Quatro ministros – Dias Toffoli, Luís Roberto Barroso, Alexandre de Moraes e Gilmar Mendes – já deram uma soma de sete decisões de arquivamentos desde junho sem que a PGR tivesse se posicionado neste sentido. A Procuradoria já recorreu em cinco casos, envolvendo autoridades como os senadores Aécio Neves (PSDB-MG), Jorge Viana (PT-AC), Ricardo Ferraço (PSDB-ES), Omar Aziz (PSD-AM) e Eduardo Braga (MDB-AM) e os deputados Daniel Vilela (MDB-GO) e Bruno Araújo (PSDB-PE).
No último agravo (tipo do recurso) apresentado pela PGR, na sexta-feira, 3, a procuradora-geral Raquel Dodge afirmou que seria uma “irresponsabilidade” trancar a investigação contra o senador Aécio Neves sobre suposta participação em esquema criminoso na estatal Furnas mesmo com a recente inclusão de um material obtido em cooperação internacional com o Principado de Liechtenstein, que representaria uma nova frente de investigação apontando “indícios de materialidade e de autoria delitivas”.
Dodge tem insistido que não pode haver arquivamento sem o MPF pedir e muito menos quando já não há prerrogativa de foro na Suprema Corte, fruto de uma decisão do próprio tribunal que restringiu a competência para analisar crimes cometidos por autoridades no cargo e em razão do cargo.

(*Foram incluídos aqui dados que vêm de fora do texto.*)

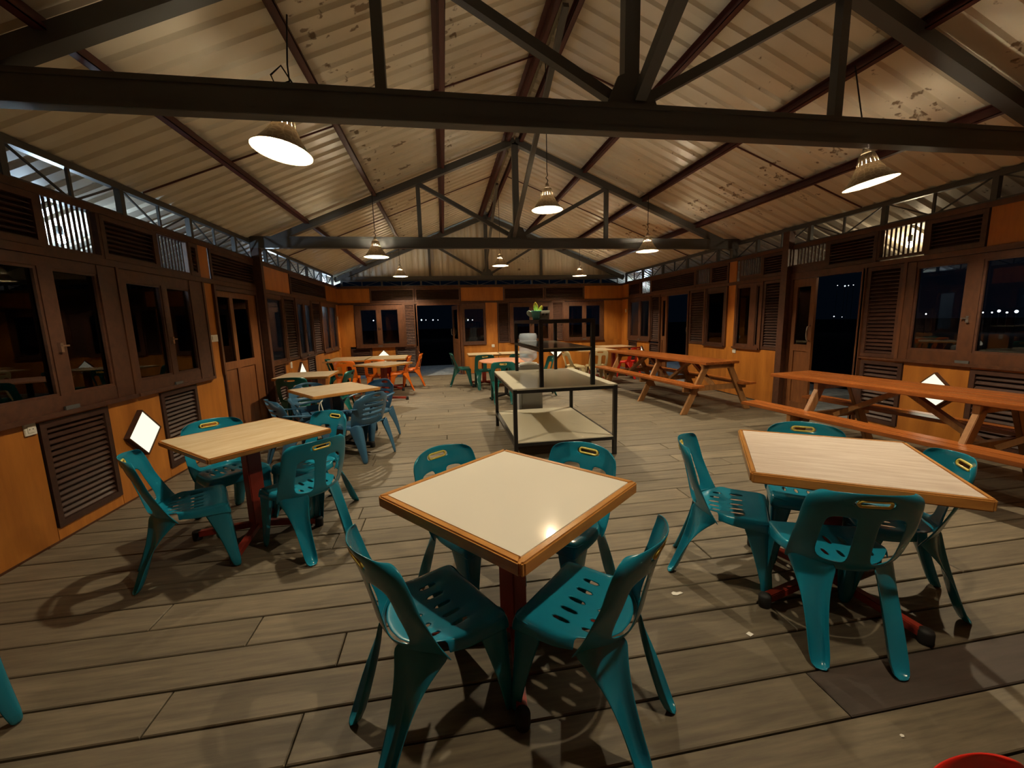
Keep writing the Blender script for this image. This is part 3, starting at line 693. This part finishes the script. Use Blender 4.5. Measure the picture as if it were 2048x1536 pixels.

“Nós estamos decidindo essas matérias. O regimento interno do Supremo permite que o relator excepcionalmente já encerre os inquéritos cuja perspectiva de desdobramento e êxito se revele exígua. Nós temos casos que tramitam por muito tempo, ás vezes a própria polícia pede o encerramento e o MP persiste em uma ou outra investigação. Há casos em que o MPF simplesmente pediu que a investigação prosseguisse na primeira instância”, disse Gilmar Mendes.
“Os ministros já têm aproveitado para se posicionar de que até aqui não há provas suficientes para nada no inquérito. Me parece que é uma medida profilática e positiva neste contexto para o qual eu estou chamando atenção, de (o Supremo ser) um poder moderador, um poder de contenção de eventuais abusos neste contexto. A simples mantença de um inquérito sem perspectiva de oferecimento de denúncia, afinal, é um peso que não se justifica”, afirmou o ministro.
Na palestra que realizou em Brasília nesta tarde, Gilmar Mendes disse que o Supremo “tem cumprido papel importante que é moderação de ímpetos autoritários”. “Se o tribunal tivesse se acovardado, PF e MPF já eram Poderes no Brasil. “A ideia do combate à corrupção é importante mas dentro dos casos legais”, disse.
Além do inquérito de Aloysio Nunes, o ministro Gilmar Mendes liberou nesta segunda-feira, 6, para julgamento da Segunda Turma um outro pedido de arquivamento feito por outra defesa, no caso, do deputado federal Rodrigo Garcia (DEM-SP), em investigação também aberta com base na delação da Odebrecht.
Além de Gilmar, a turma é formada por Ricardo Lewandowski, Edson Fachin, Celso de Mello e Dias Toffoli, este último apenas até meados de setembro, quando assumirá a Presidência.